-- Begin DATASET EXTRACT --
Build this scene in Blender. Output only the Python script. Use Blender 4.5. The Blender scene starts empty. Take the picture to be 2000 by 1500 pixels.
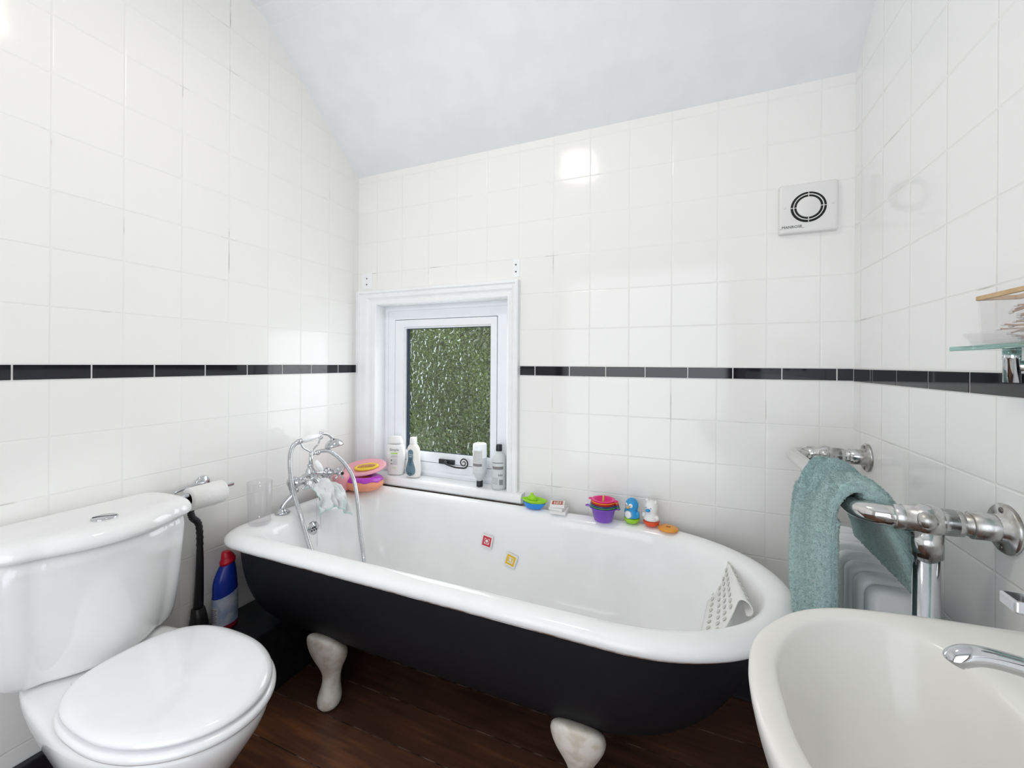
import bpy, bmesh, math, random
from mathutils import Vector, Matrix, noise
random.seed(7)
C = bpy.context.scene.collection
scene = bpy.context.scene
PI = math.pi

# ------------------------------------------------------------------ camera, world, lights, exposure
W_IMG, H_IMG = 2000, 1500
F_PX, CX, CY = 811.80, 1001.6, 711.0
YAW, ROLL = 0.3966, 0.0061
CAM = Vector((1.5441, -1.6466, 1.1454))
cd = bpy.data.cameras.new('camera'); cam = bpy.data.objects.new('camera', cd); C.objects.link(cam)
cd.sensor_fit = 'HORIZONTAL'; cd.sensor_width = 36.0
cd.lens = 36.0 * F_PX / W_IMG
cd.shift_x = -(CX - W_IMG / 2) / W_IMG
cd.shift_y = (CY - H_IMG / 2) / W_IMG
cd.clip_start = 0.02
Fv = Vector((-math.sin(YAW), math.cos(YAW), 0)); Rv = Vector((math.cos(YAW), math.sin(YAW), 0)); Uv = Vector((0, 0, 1))
R3 = Rv * math.cos(ROLL) + Uv * math.sin(ROLL); U3 = -Rv * math.sin(ROLL) + Uv * math.cos(ROLL)
M = Matrix(((R3.x, U3.x, -Fv.x, CAM.x), (R3.y, U3.y, -Fv.y, CAM.y), (R3.z, U3.z, -Fv.z, CAM.z), (0, 0, 0, 1)))
cam.matrix_world = M
scene.camera = cam

wd = bpy.data.worlds.new('world'); scene.world = wd; wd.use_nodes = True
bg = wd.node_tree.nodes['Background']; bg.inputs[0].default_value = (0.80, 0.90, 1.0, 1); bg.inputs[1].default_value = 1.6

scene.view_settings.view_transform = 'Standard'
scene.view_settings.look = 'None'
scene.view_settings.gamma = 1
scene.view_settings.use_curve_mapping = False
scene.view_settings.exposure = -0.39
scene.cycles.max_bounces = 14; scene.cycles.diffuse_bounces = 8; scene.cycles.glossy_bounces = 6
scene.cycles.transmission_bounces = 10; scene.cycles.transparent_max_bounces = 12
scene.cycles.sample_clamp_indirect = 6.0

def area(name, loc, rot, size, energy, color, size_y=None, shape='RECTANGLE'):
    l = bpy.data.lights.new(name, 'AREA'); l.energy = energy; l.color = color; l.shape = shape; l.size = size
    if size_y: l.size_y = size_y
    o = bpy.data.objects.new(name, l); o.location = loc; o.rotation_euler = rot; C.objects.link(o); return o
# the room's ceiling lamp (disc under its dome) and the daylight of the small window
area('ceiling_lamp_light', (0.88, -1.05, 2.41), (0, 0, 0), 0.22, 5.0, (1.0, 0.93, 0.84), shape='DISK')
area('window_daylight', (0.489, 0.044, 1.017), (math.radians(-90), 0, 0), 0.46, 3.4, (0.92, 0.97, 1.0), 0.60)
# added fill light behind the camera, set outside the front wall opening
area('rear_fill_light', (1.10, -2.95, 1.08), (math.radians(90), 0, 0), 1.60, 26, (0.96, 0.97, 1.0), 2.05)

# ------------------------------------------------------------------ materials
MATS = {}
def mat(name, col=(0.8, 0.8, 0.8), rough=0.5, metal=0.0, spec=0.5, coat=0.0, trans=0.0, ior=1.45, bump=None, sss=0.0, mottled=None):
    if name in MATS: return MATS[name]
    m = bpy.data.materials.new(name); m.use_nodes = True; nt = m.node_tree; b = nt.nodes['Principled BSDF']
    b.inputs['Base Color'].default_value = (*col, 1); b.inputs['Roughness'].default_value = rough
    b.inputs['Metallic'].default_value = metal; b.inputs['Specular IOR Level'].default_value = spec
    b.inputs['Coat Weight'].default_value = coat; b.inputs['Coat Roughness'].default_value = 0.03
    b.inputs['Transmission Weight'].default_value = trans; b.inputs['IOR'].default_value = ior
    if sss:
        b.inputs['Subsurface Weight'].default_value = sss; b.inputs['Subsurface Scale'].default_value = 0.01
    tc = nt.nodes.new('ShaderNodeTexCoord')
    if bump:
        n = nt.nodes.new('ShaderNodeTexNoise'); n.inputs['Scale'].default_value = bump[0]; n.inputs['Detail'].default_value = 4
        bp = nt.nodes.new('ShaderNodeBump'); bp.inputs['Strength'].default_value = bump[1]; bp.inputs['Distance'].default_value = bump[2] if len(bump) > 2 else 0.002
        nt.links.new(tc.outputs['Object'], n.inputs['Vector']); nt.links.new(n.outputs['Fac'], bp.inputs['Height']); nt.links.new(bp.outputs[0], b.inputs['Normal'])
    # a little procedural variation in every base colour
    sc, amt, c2 = mottled if mottled else (9.0, 0.0, col)
    n2 = nt.nodes.new('ShaderNodeTexNoise'); n2.inputs['Scale'].default_value = sc; n2.inputs['Detail'].default_value = 3
    r = nt.nodes.new('ShaderNodeValToRGB'); r.color_ramp.elements[0].position = 0.42; r.color_ramp.elements[1].position = 0.62
    r.color_ramp.elements[0].color = (*col, 1)
    c2 = c2 if mottled else tuple(min(1, c * 0.97) for c in col)
    r.color_ramp.elements[1].color = (*c2, 1)
    nt.links.new(tc.outputs['Object'], n2.inputs['Vector']); nt.links.new(n2.outputs['Fac'], r.inputs[0]); nt.links.new(r.outputs[0], b.inputs['Base Color'])
    MATS[name] = m; return m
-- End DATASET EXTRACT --
> _CHALLENGE_: Restate exactly, please, only the lines between the start of the data and the line containing "PI = math.pi", both ends included, skipping the pictures.

> _WORKED SOLUTION_:
Build this scene in Blender. Output only the Python script. Use Blender 4.5. The Blender scene starts empty. Take the picture to be 2000 by 1500 pixels.
import bpy, bmesh, math, random
from mathutils import Vector, Matrix, noise
random.seed(7)
C = bpy.context.scene.collection
scene = bpy.context.scene
PI = math.pi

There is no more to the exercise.